Para Santri Sedang Menghafal Nadzam |
Berbagai studi tentang pesantren menunjukkan, meski pelan pesantren
senantiasa mengalami perubahan. Namun karena sangat pelan,
perubahan-perubahan itu baru bisa dikenali melalui waktu yang panjang.
Dalam ilmu sejarah hal demikian dikenal sebagai longe-durée, yaitu
sejarah jangka panjang terkait dengan perubahan struktural yang lambat
sekali. Di sini diperlukan ketelitian dan ketelatenan dalam mengikuti
denyut-denyut kecil perubahan itu.
Perubahan dalam pesantren senantiasa
dikaitkan dengan figur kiai. Dalam studinya Manfred Ziemek (1983)
misalnya, membuktikan bahwa pesantren merupakan lembaga pendidikan yang
berpengaruh penting bagi perubahan sosial masyarakat desa. Demikian juga
dengan Hiroko Horikoshi (1987) menyoroti peran kiai sebagai aktor
penting dalam perubahan sosial. Menurutnya, kiai berperan penting
sebagai penyaring informasi untuk memacu perubahan pesantren dan
masyarakat sekitarnya. Kiai juga bertindak sebagai mediator dan cultural broker (makelar budaya).
Meski peneliti-peneliti tersebut
berhasil membuktikan perubahan-perubahan di pesantren dan peran kiai
dalam proses perubahan itu, namun perubahan itu tetap dalam konteks
pengembangan peran pesantren. Aspek-aspek ideologis pesantren masih
tetap dalam bingkai kulturalnya.
Namun, dalam waktu yang panjang
perubahan dalam pesantren tidak selalu menuju ke arah yang dikehendaki.

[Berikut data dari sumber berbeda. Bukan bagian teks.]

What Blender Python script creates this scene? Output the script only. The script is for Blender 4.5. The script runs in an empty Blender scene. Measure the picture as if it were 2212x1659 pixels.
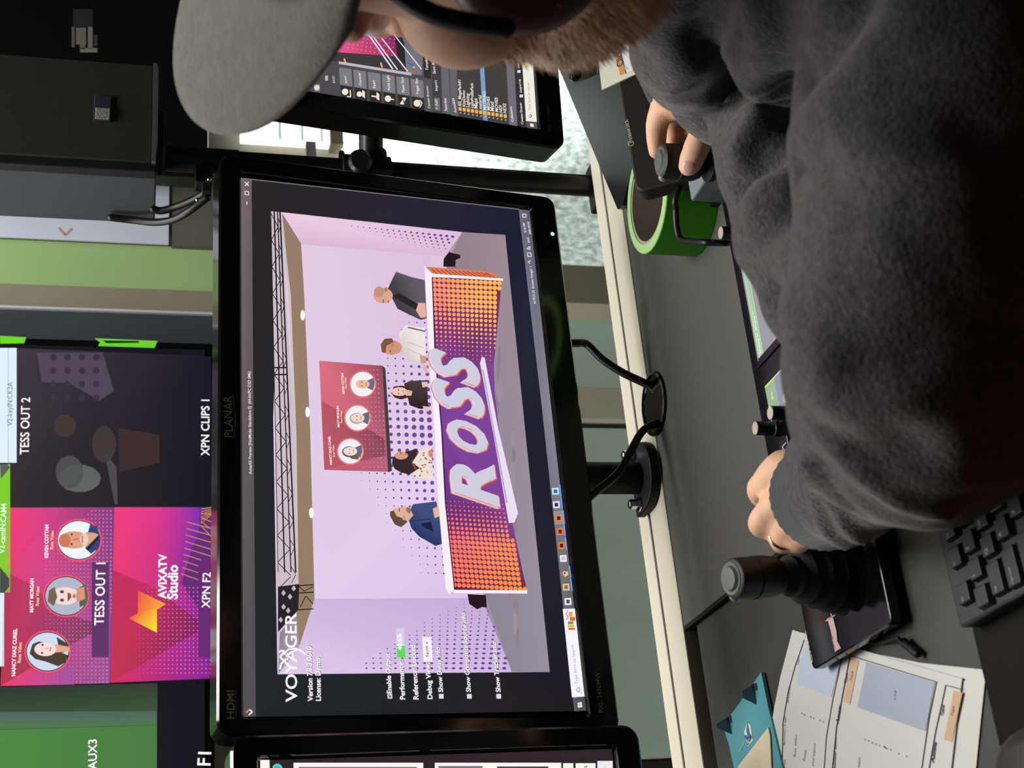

Ada perubahan-perubahan menuju ke arah yang mengkhawatirkan, yaitu
metamorfosis sejumlah pesantren menjadi kekuatan wahabisme. Hal ini
diamati secara cermat dalam disertasi di UIN Syarif Hidayatullah Jakarta
yang ditulis M. Suparta, sekarang menjabat sebagai Irjen Depag RI.
Disertasi ini diujikan pada akhir Agustus 2008 lalu.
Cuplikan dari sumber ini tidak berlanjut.